Più in generale sono stati 1.054.654 i fan che hanno deciso di seguire tutte le gare del Six Nations 2010 dal vivo. In tv, ogni partita del più antico torneo rugbistico per selezioni nazionali ha ottenuto una media contatti pari a 125 milioni di persone (sono numeri ancora lontani dai palcoscenici televisivi del calcio, ma le aziende possono entrare in modo più veloce con community ben profilate e con caratteristiche socio-reddituali molto interessanti).

 

Tre match, poi, hanno raggiunto sui rispettivi territori nazionali audience pari a 10 milioni di utenti: come nel caso di Francia vs Irlanda, di Galles vs Francia o di Francia contro Inghilterra. Un’audience, quest’ultima, che è pari, per esempio, ai 10 milioni di contatti ottenuti da Barça-Inter (semifinale di ritorno della Champions league2010), nei giorni scorsi, sulla RAI. Non è un caso, tra l’altro, se in tutti e tre gli esempi vi è la Francia, che ha vinto, quest’anno, il trofeo del Six Nations.

 

In crescita anche la percentuale di “presenza” del pubblico alle gare live. In media è stata registrata una crescita del 15%, con risultati per singolo Paese pari a:

 

ITALIA +36% nel confronto con la precedente stagione;

IRLANDA +33%

SCOZIA +32%

FRANCIA +22%

GALLES +10%

INGHILTERRA +5%

(fonte: CIBS/stagione Six Nations 2010)

 

Anche quest’ultima classifica può essere letta sotto molteplici aspetti. Il più importante è sicuramente quello delle potenzialità di crescita che hanno molti Paesi che ospitano questo trofeo, a partire proprio dall’Italia. Il nostro Paese, per esempio, ha totalizzato un ragguardevole +36%. Una crescita possibile, grazie anche all’ampliamento, in quest’ultimo biennio, dello stadio Flaminio (con il potenziamento soprattutto dell’area ospitalità destinata sia agli sponsor che al grande pubblico, con attività di intrattenimento che proseguono nel post-gara).

 

Ciò che emerge chiaramente è la centralità del “marketing” nello sviluppo presente/futuro dei grandi eventi, soprattutto quando questi ultimi hanno un impatto sull’economia locale/nazionale. Lo sport, quindi, diventa un “driver” eccezionale per attirare sul territorio investimenti strategici, che, nella maggioranza dei casi, costituiscono anche una eredità per le generazioni future.

 

Si parla, in questi ultimi giorni, dell’opportunità irripetibile per città del calibro di Venezia o di Roma di poter rappresentare l’Italia nella candidatura olimpica del 2020 (edizione estiva dei Giochi).

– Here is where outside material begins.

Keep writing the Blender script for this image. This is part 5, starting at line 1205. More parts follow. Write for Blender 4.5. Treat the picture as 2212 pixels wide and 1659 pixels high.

In entrambi i casi gli addetti ai lavori si sono chiesti quanto questo evento potrebbe impattare sull’economia della città lagunare o su quella della metropoli capitolina. Il dato che è emerso è pari a 18/19 miliardi di euro, considerando soprattutto le infrastrutture che verrebbero realizzate per dare vita al più grande evento sportivo per giro d’affari.

 

Un’ulteriore riflessione la merita l’eredità lasciata da Salt LakeCity2002 o da Atene2004 (il crac dell’economia ellenica non è direttamente collegabile al bilancio in perdita di questi Giochi, ma è chiaro che l’occasione olimpica non è stata sfruttata nel modo migliore).

Due esempi non positivi, fermo restando che l’altro grande problema collegato a un evento a cinque cerchi è quello dell’utilizzo degli impianti sportivi una volta terminata la manifestazione. Questa sarà la grande sfida che attende i gestori di Roma o Venezia2020.

Creare infatti nuove “cattedrali nel deserto” non ha alcun senso, oltre ad essere un costo che la collettività, nel suo complesso, non merita di pagare. Fino ad oggi, tra l’altro, è emerso chiaramente come il nostro Paese non abbia una strategia ben chiara su quello che deve essere il futuro del parco-impianti sportivi (si veda il rallentamento che sta avendo il DDL Lolli-Butti). Pertanto, non si capisce quale può essere il futuro di una città olimpica, se prima non si investe sulla promozione di base e, quindi, sui clienti del futuro degli stessi impianti. Se non arriveremo a capire questo aspetto difficilmente avremo i risultati che hanno ottenuti altri Paesi grazie alla gestione dei grandi eventi sportivi.